I have a query on numerical differentiation that's beyond the language used. Suppose I have an array of n points x and f(x) and I want to take the first derivative of f(x). Every method will consume points making the derivative array shorter than the function, so how can a "lengthen" the array in a smart way. For example I want to take the derivate using the Five-point stencil, that is
f'(0) = 1/12 h (-f(-2) + 8 f(-1)- 8 f(1) + f(2))
where f(n) is the function evaluated at the n-th point. So with this method the f' array is shorter by 4 points. How can I lengthen this array in a smart way and if it's possible in a way that produces an error similar as this 5 point stencil method?
SUBROUTINE Diff(X, N, XPrime)
INTEGER , INTENT(IN ) :: N
REAL, DIMENSION(N), INTENT(IN ) :: X
REAL, DIMENSION(N), INTENT(INOUT) :: XPrime
enter code here
REAL, DIMENSION(-1:N+2) :: Temp
INTEGER :: I
!Use temp for X
Temp(1:N) = X
!... Temp(O) = X(1) - (X(2) - X(1) )
!... Temp(N+1) = X(N) + (X(N) - X(N-1))
!Your code here
!output XPrime from 1:N
END SUBROUTINE Diff
The middle of the vector is easy, just the ends needs something special.

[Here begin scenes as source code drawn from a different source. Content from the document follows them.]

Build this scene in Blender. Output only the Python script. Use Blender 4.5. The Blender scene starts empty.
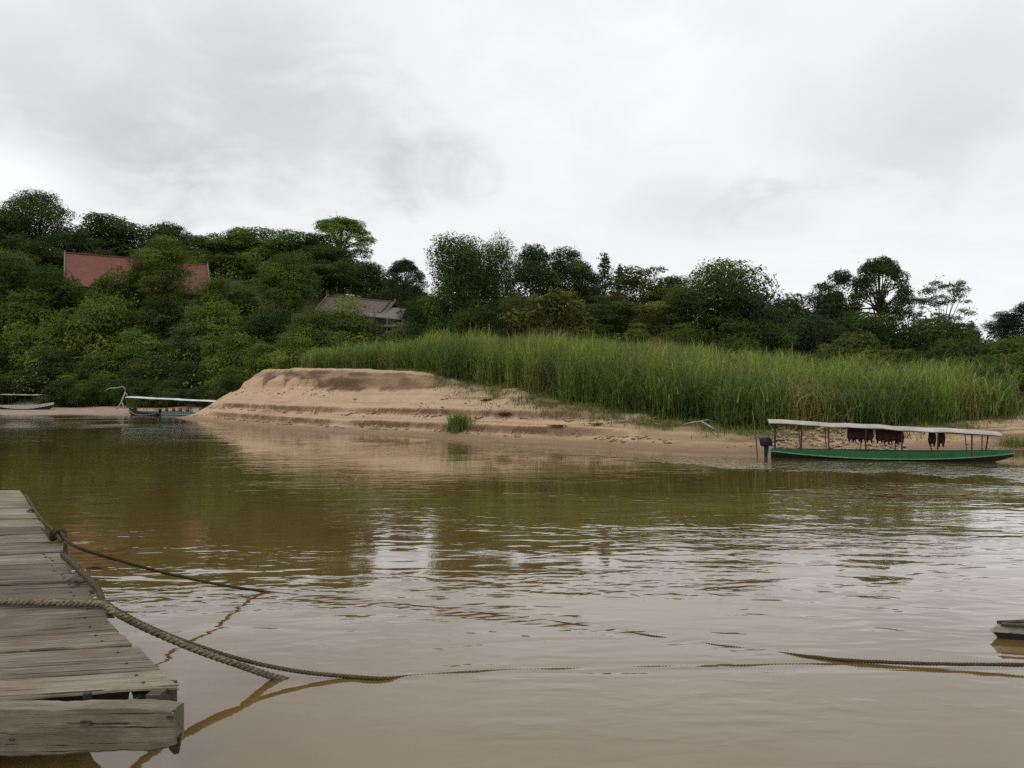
import bpy, math
import numpy as np
from mathutils import Vector, Matrix, Euler

# ---------------------------------------------------------------- camera, sky, sun, exposure
SC = bpy.context.scene
COL = SC.collection
F = 780.0            # focal length in pixels of a 1024 px wide frame
HZ = 392.0           # row of the horizon
CAMZ = 2.8           # eye height above the river

cam_data = bpy.data.cameras.new('camera')
cam_data.sensor_width = 36.0
cam_data.lens = 36.0 * F / 1024.0
cam_data.clip_start = 0.1
cam_data.clip_end = 6000.0
cam = bpy.data.objects.new('camera', cam_data)
COL.objects.link(cam)
cam.location = (0, 0, CAMZ)
cam.rotation_euler = (math.radians(90) + math.atan((HZ - 384.0) / F), 0, 0)
SC.camera = cam

SUN_EL, SUN_AZ = math.radians(58), math.radians(215)     # high, behind the viewer's left shoulder, behind cloud
world = bpy.data.worlds.new('World')
SC.world = world
world.use_nodes = True
wn, wl = world.node_tree.nodes, world.node_tree.links
wn.clear()


def node(tree, kind, **kw):
    n = tree.nodes.new(kind)
    for k, v in kw.items():
        if k in ('inp',):
            for kk, vv in v.items():
                n.inputs[kk].default_value = vv
        else:
            setattr(n, k, v)
    return n


def wmath(op, a, b=None, c=None, clamp=False, tree=world.node_tree):
    n = tree.nodes.new('ShaderNodeMath')
    n.operation = op
    n.use_clamp = clamp
    for i, v in enumerate((a, b, c)):
        if v is None:
            continue
        if isinstance(v, (int, float)):
            n.inputs[i].default_value = v
        else:
            tree.links.new(v, n.inputs[i])
    return n.outputs[0]


wt = world.node_tree
out = node(wt, 'ShaderNodeOutputWorld')
sky = node(wt, 'ShaderNodeTexSky', sky_type='NISHITA')
sky.sun_disc = False
sky.sun_elevation = SUN_EL
sky.sun_rotation = SUN_AZ
bg_sky = node(wt, 'ShaderNodeBackground')
bg_sky.inputs['Strength'].default_value = 0.1
wl.new(sky.outputs[0], bg_sky.inputs['Color'])
tc = node(wt, 'ShaderNodeTexCoord')
nrm = node(wt, 'ShaderNodeVectorMath', operation='NORMALIZE')
wl.new(tc.outputs['Generated'], nrm.inputs[0])
DIR = nrm.outputs[0]
sep = node(wt, 'ShaderNodeSeparateXYZ')
wl.new(DIR, sep.inputs[0])
zz = wmath('ADD', wmath('MAXIMUM', sep.outputs[2], 0.0), 0.28)
comb = node(wt, 'ShaderNodeCombineXYZ')
wl.new(wmath('DIVIDE', sep.outputs[0], zz), comb.inputs[0])
wl.new(wmath('DIVIDE', sep.outputs[1], zz), comb.inputs[1])


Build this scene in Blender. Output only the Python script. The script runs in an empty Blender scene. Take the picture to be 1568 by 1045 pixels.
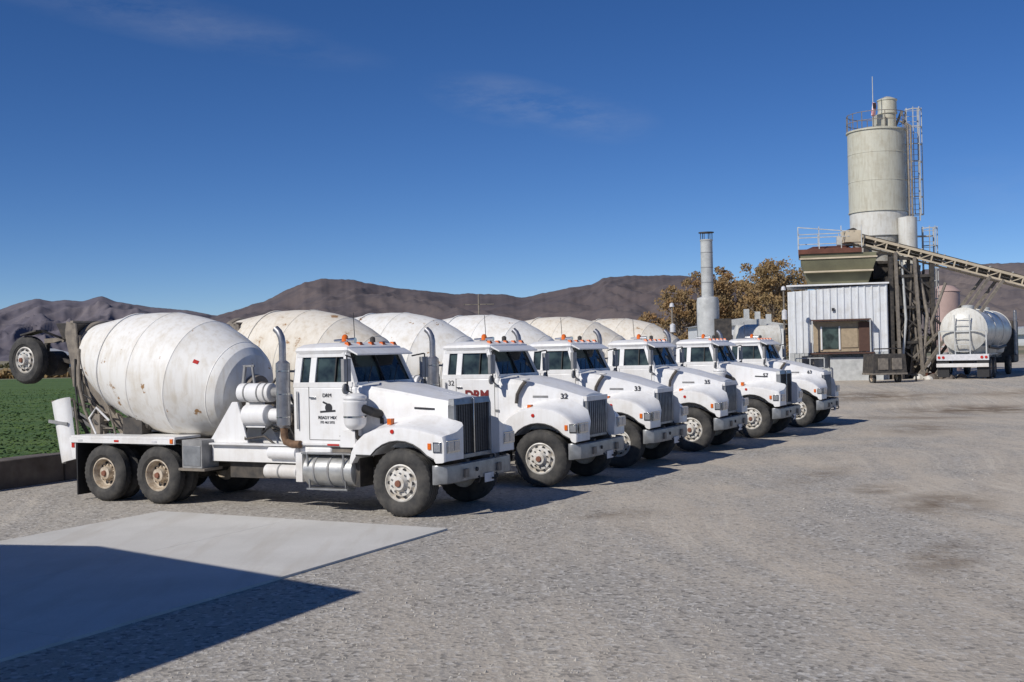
import bpy, bmesh, math, random
from mathutils import Vector, Matrix, noise
random.seed(7)
R=math.radians
scene=bpy.context.scene
col=scene.collection

# ------------------------------------------------------------------ materials
def newmat(name):
    m=bpy.data.materials.new(name); m.use_nodes=True
    nt=m.node_tree; b=nt.nodes['Principled BSDF']
    return m,nt,b
def N(nt,t,**kw):
    n=nt.nodes.new(t)
    for k,v in kw.items(): setattr(n,k,v)
    return n
def noise_n(nt,vec,scale,detail=4,rough=.55):
    n=N(nt,'ShaderNodeTexNoise'); n.inputs['Scale'].default_value=scale
    n.inputs['Detail'].default_value=detail; n.inputs['Roughness'].default_value=rough
    if vec is not None: nt.links.new(vec,n.inputs['Vector'])
    return n.outputs['Fac']
def maprange(nt,val,a,b,c=0,d=1):
    n=N(nt,'ShaderNodeMapRange'); nt.links.new(val,n.inputs[0])
    for i,v in zip((1,2,3,4),(a,b,c,d)): n.inputs[i].default_value=v
    return n.outputs[0]
def mixc(nt,fac,a,b,mode='MIX'):
    n=N(nt,'ShaderNodeMix',data_type='RGBA',blend_type=mode)
    if isinstance(fac,(int,float)): n.inputs[0].default_value=fac
    else: nt.links.new(fac,n.inputs[0])
    for i,v in ((6,a),(7,b)):
        if isinstance(v,tuple): n.inputs[i].default_value=(*v,1)
        else: nt.links.new(v,n.inputs[i])
    return n.outputs[2]
def mul(nt,a,b,op='MULTIPLY'):
    n=N(nt,'ShaderNodeMath',operation=op)
    for i,v in enumerate((a,b)):
        if isinstance(v,(int,float)): n.inputs[i].default_value=v
        else: nt.links.new(v,n.inputs[i])
    return n.outputs[0]
def mapping(nt,vec,loc=(0,0,0),rot=(0,0,0),sc=(1,1,1),typ='POINT'):
    n=N(nt,'ShaderNodeMapping'); n.vector_type=typ
    n.inputs['Location'].default_value=loc; n.inputs['Rotation'].default_value=rot; n.inputs['Scale'].default_value=sc
    nt.links.new(vec,n.inputs['Vector']); return n.outputs[0]
def bump(nt,b,h,strength,dist):
    n=N(nt,'ShaderNodeBump'); n.inputs['Strength'].default_value=strength; n.inputs['Distance'].default_value=dist
    nt.links.new(h,n.inputs['Height']); nt.links.new(n.outputs[0],b.inputs['Normal'])
def simple(name,c,rough=.5,metal=0,var=.25,scale=6,dirt=None,coat=0):
    m,nt,b=newmat(name)
    tc=N(nt,'ShaderNodeTexCoord').outputs['Object']
    n=noise_n(nt,tc,scale,5,.6)
    f=maprange(nt,n,.35,.7)
    d=dirt if dirt else tuple(x*(1-var) for x in c)
    nt.links.new(mixc(nt,f,c,d),b.inputs['Base Color'])
    b.inputs['Roughness'].default_value=rough; b.inputs['Metallic'].default_value=metal
    return m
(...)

For X' maybe Temp(0 :N+1).
For X'' maybe Temp(-1:N+2).
Of course it should not take long to realise that you could get rid of Temp entirely and do the ends manually. It depends on how long your vectors are, and whether you need some alignment. In some parallel world you may want the temp array as a function, For a simple serial implementation the temp may be conceptually easier to grasp. Also you mentioned lengthening the array, which is really accordioning the vector by grabbing each end and moving your paws further apart. Extending it means that you have chin-scratch to keep track of the index, where as in the above implimentation the X, X', and Temp are all aligned in index value. Since fortran can go from any#:AnyOther# this the perfect example of when you may want to do that.